▶ **Required work**:
Your task is to quote, unchanged, only the lines from the one with "m.build('tread', M['wood'] if" through the one with "nb = atD(-30,288,3.95);", both ends included.

▶ **Supplied material**:
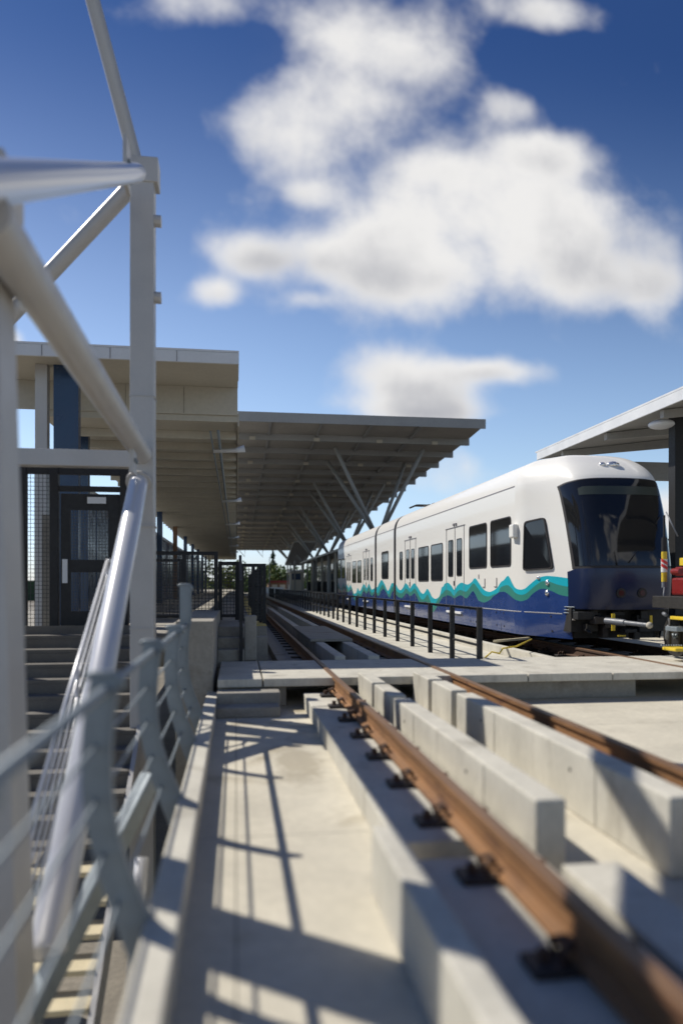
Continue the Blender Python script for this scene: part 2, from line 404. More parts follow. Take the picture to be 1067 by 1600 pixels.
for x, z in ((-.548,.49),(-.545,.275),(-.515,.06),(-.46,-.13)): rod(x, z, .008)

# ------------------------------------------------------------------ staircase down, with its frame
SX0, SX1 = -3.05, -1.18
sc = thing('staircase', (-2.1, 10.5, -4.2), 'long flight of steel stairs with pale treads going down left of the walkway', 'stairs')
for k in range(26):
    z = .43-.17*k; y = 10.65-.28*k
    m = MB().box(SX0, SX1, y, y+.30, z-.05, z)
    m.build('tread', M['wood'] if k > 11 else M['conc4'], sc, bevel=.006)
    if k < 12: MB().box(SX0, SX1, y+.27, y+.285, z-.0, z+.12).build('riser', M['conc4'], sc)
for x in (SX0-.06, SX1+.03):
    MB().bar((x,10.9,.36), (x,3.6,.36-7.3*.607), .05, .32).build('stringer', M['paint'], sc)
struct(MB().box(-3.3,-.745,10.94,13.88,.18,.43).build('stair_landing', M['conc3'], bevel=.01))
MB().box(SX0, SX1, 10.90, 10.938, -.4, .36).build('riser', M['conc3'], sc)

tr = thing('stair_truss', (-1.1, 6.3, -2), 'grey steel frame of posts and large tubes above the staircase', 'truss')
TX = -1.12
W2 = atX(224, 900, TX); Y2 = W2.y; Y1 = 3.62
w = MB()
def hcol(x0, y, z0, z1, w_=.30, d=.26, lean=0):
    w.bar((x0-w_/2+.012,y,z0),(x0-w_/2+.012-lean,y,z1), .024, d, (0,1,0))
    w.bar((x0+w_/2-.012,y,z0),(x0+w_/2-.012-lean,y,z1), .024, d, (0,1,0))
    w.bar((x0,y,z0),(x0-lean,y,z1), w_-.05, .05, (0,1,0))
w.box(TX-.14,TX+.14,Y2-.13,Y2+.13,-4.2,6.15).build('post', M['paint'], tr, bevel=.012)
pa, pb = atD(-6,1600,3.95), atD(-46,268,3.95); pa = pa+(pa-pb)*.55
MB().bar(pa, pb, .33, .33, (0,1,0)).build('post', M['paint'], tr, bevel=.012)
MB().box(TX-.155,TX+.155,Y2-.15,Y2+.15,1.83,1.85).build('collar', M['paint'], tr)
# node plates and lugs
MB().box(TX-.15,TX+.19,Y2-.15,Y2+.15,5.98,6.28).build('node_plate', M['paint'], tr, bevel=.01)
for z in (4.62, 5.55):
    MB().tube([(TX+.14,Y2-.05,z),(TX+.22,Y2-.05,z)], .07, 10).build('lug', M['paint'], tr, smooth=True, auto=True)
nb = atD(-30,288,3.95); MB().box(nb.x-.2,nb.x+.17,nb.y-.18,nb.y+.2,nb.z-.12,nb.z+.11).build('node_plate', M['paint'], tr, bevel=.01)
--
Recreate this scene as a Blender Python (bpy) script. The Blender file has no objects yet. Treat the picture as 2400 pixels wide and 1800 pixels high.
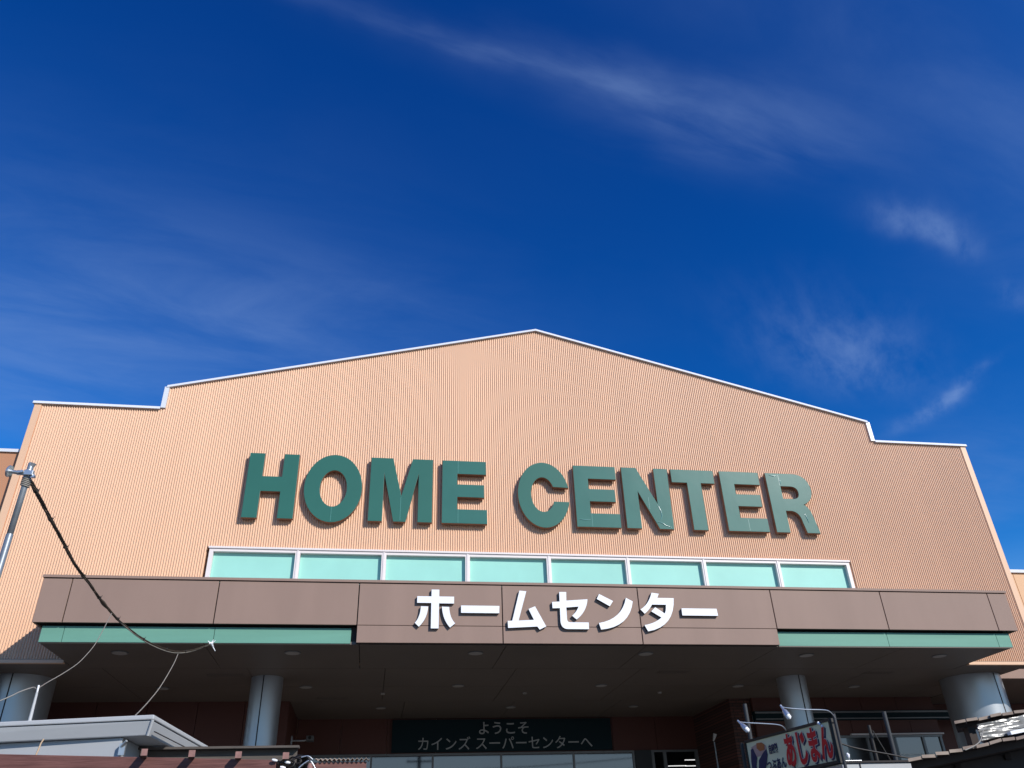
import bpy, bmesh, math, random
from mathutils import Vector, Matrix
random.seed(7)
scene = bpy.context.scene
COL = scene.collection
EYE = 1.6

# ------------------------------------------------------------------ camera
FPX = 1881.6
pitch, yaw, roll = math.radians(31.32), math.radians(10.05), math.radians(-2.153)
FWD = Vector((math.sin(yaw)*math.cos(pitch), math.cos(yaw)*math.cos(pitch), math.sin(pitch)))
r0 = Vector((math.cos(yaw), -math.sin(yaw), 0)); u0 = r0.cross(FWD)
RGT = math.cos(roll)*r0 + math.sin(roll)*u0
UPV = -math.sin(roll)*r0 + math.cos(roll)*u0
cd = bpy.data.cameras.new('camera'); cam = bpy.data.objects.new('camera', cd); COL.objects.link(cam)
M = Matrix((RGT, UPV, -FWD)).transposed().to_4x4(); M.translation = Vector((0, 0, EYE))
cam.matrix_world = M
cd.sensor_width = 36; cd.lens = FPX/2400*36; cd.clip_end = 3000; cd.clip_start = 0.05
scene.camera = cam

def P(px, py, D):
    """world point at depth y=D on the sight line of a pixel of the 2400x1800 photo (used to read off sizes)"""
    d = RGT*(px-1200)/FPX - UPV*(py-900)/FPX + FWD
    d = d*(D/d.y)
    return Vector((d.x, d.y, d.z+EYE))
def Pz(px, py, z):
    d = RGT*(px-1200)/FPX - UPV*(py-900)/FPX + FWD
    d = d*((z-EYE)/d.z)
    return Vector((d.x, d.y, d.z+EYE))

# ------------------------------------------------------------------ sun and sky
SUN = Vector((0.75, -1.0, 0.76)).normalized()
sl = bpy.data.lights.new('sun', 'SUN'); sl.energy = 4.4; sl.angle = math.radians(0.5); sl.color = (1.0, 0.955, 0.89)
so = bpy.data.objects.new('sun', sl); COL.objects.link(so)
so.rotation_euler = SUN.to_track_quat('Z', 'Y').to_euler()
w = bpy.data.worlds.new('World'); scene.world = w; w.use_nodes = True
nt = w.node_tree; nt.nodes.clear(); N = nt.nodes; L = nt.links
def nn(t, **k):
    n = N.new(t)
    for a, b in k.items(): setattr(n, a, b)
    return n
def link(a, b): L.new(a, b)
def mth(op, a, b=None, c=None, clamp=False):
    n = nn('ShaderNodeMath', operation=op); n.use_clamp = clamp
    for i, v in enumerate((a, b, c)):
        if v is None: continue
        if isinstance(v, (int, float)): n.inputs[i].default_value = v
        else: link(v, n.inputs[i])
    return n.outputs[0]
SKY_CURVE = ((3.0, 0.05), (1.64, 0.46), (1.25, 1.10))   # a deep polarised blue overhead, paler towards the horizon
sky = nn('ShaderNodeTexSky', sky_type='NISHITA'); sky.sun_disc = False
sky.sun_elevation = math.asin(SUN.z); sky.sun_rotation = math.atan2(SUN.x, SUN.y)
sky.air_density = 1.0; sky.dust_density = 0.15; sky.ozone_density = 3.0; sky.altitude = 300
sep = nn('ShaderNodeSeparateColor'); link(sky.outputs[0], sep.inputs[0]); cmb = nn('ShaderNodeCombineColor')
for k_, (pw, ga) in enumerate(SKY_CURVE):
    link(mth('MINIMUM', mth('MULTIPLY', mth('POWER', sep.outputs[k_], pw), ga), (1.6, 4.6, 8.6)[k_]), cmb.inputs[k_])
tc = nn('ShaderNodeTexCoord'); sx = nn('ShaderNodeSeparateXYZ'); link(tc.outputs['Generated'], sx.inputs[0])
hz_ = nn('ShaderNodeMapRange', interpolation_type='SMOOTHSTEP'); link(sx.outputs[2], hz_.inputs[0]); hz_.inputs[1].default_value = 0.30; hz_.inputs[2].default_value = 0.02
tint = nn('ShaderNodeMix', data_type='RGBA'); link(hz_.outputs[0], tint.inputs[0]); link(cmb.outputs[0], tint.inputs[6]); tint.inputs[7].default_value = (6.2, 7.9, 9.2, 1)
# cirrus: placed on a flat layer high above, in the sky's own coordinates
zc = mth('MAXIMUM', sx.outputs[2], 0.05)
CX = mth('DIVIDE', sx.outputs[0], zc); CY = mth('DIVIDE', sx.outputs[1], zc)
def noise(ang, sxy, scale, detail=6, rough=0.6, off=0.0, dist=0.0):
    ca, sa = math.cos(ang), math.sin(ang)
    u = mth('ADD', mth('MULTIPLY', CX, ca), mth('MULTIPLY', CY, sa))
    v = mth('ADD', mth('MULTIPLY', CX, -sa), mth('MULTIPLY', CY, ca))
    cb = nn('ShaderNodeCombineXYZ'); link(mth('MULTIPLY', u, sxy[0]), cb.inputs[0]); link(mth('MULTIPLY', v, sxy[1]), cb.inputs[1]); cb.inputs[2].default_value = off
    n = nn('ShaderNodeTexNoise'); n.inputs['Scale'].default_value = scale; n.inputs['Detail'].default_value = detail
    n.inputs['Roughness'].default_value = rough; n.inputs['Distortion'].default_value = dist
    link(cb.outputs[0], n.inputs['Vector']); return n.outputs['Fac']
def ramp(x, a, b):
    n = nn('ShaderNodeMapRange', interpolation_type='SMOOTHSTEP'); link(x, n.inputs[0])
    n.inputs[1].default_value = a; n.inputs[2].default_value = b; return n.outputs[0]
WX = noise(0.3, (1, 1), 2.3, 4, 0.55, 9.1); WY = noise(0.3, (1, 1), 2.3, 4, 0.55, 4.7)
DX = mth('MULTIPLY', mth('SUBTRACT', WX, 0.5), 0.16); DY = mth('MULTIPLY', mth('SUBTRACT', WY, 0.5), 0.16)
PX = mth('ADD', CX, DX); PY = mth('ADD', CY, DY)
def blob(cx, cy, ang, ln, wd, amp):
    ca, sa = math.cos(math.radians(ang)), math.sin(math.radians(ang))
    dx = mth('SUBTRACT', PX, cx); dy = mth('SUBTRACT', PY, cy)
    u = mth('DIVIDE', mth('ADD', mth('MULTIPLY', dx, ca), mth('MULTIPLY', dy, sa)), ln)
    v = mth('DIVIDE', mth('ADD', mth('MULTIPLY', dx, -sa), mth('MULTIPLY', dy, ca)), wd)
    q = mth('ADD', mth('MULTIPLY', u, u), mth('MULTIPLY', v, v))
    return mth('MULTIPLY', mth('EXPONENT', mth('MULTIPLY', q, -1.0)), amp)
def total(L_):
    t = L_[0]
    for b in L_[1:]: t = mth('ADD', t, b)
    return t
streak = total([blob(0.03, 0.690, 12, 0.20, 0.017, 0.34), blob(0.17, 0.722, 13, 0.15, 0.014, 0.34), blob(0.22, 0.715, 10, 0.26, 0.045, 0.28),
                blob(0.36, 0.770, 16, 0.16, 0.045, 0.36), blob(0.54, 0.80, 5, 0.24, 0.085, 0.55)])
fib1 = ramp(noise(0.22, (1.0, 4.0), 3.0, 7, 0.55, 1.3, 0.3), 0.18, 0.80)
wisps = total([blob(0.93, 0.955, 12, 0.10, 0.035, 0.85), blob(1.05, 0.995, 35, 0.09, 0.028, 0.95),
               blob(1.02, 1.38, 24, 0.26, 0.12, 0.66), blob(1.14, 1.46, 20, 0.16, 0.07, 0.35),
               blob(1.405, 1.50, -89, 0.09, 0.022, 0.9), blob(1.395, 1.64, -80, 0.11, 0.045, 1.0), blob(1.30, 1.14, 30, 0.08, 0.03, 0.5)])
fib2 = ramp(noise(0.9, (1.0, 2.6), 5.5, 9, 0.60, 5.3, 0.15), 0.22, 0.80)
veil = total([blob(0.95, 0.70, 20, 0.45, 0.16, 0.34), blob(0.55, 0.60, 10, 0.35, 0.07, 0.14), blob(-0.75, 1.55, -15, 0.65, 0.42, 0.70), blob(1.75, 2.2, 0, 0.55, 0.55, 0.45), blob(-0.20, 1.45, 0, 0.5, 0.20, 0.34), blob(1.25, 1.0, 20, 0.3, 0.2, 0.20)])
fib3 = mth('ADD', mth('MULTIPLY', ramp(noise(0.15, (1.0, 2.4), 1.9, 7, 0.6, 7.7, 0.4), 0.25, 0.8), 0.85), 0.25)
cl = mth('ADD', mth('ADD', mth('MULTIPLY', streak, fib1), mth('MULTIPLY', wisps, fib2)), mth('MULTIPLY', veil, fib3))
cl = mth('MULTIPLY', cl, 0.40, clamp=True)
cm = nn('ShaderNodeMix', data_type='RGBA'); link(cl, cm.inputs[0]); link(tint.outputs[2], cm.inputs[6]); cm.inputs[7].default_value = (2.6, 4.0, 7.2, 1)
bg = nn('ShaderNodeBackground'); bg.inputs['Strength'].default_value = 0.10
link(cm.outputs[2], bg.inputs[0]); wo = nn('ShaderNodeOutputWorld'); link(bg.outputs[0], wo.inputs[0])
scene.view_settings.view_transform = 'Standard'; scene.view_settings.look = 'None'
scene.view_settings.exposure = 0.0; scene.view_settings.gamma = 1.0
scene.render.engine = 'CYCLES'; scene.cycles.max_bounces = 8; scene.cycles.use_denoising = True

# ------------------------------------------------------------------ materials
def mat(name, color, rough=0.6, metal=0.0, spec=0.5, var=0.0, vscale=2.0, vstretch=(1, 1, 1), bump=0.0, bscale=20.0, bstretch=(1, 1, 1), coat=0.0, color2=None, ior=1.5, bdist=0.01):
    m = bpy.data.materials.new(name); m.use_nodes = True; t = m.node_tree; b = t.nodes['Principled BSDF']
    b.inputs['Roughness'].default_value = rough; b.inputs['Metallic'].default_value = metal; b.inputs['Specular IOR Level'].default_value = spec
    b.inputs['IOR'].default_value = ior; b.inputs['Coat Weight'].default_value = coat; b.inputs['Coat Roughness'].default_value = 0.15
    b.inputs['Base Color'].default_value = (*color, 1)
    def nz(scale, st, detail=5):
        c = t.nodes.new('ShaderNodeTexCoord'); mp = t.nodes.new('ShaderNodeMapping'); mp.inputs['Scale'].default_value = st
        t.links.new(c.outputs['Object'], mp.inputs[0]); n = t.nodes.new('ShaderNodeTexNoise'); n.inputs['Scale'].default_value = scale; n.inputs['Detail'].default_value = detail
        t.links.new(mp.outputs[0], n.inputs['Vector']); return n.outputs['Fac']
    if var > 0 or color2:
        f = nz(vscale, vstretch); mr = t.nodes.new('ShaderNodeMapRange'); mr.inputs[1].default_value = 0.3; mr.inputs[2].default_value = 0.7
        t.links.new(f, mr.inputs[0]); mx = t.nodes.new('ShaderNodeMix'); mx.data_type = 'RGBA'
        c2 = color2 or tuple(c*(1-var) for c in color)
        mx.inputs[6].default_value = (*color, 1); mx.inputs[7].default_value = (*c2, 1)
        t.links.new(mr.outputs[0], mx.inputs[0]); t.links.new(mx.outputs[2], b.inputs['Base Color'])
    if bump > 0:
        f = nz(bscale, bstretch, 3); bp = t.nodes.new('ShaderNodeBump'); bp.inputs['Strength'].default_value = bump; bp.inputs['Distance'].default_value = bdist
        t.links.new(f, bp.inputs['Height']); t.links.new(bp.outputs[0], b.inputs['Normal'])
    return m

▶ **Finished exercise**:
    m.build('tread', M['wood'] if k > 11 else M['conc4'], sc, bevel=.006)
    if k < 12: MB().box(SX0, SX1, y+.27, y+.285, z-.0, z+.12).build('riser', M['conc4'], sc)
for x in (SX0-.06, SX1+.03):
    MB().bar((x,10.9,.36), (x,3.6,.36-7.3*.607), .05, .32).build('stringer', M['paint'], sc)
struct(MB().box(-3.3,-.745,10.94,13.88,.18,.43).build('stair_landing', M['conc3'], bevel=.01))
MB().box(SX0, SX1, 10.90, 10.938, -.4, .36).build('riser', M['conc3'], sc)

tr = thing('stair_truss', (-1.1, 6.3, -2), 'grey steel frame of posts and large tubes above the staircase', 'truss')
TX = -1.12
W2 = atX(224, 900, TX); Y2 = W2.y; Y1 = 3.62
w = MB()
def hcol(x0, y, z0, z1, w_=.30, d=.26, lean=0):
    w.bar((x0-w_/2+.012,y,z0),(x0-w_/2+.012-lean,y,z1), .024, d, (0,1,0))
    w.bar((x0+w_/2-.012,y,z0),(x0+w_/2-.012-lean,y,z1), .024, d, (0,1,0))
    w.bar((x0,y,z0),(x0-lean,y,z1), w_-.05, .05, (0,1,0))
w.box(TX-.14,TX+.14,Y2-.13,Y2+.13,-4.2,6.15).build('post', M['paint'], tr, bevel=.012)
pa, pb = atD(-6,1600,3.95), atD(-46,268,3.95); pa = pa+(pa-pb)*.55
MB().bar(pa, pb, .33, .33, (0,1,0)).build('post', M['paint'], tr, bevel=.012)
MB().box(TX-.155,TX+.155,Y2-.15,Y2+.15,1.83,1.85).build('collar', M['paint'], tr)
# node plates and lugs
MB().box(TX-.15,TX+.19,Y2-.15,Y2+.15,5.98,6.28).build('node_plate', M['paint'], tr, bevel=.01)
for z in (4.62, 5.55):
    MB().tube([(TX+.14,Y2-.05,z),(TX+.22,Y2-.05,z)], .07, 10).build('lug', M['paint'], tr, smooth=True, auto=True)
nb = atD(-30,288,3.95); MB().box(nb.x-.2,nb.x+.17,nb.y-.18,nb.y+.2,nb.z-.12,nb.z+.11).build('node_plate', M['paint'], tr, bevel=.01)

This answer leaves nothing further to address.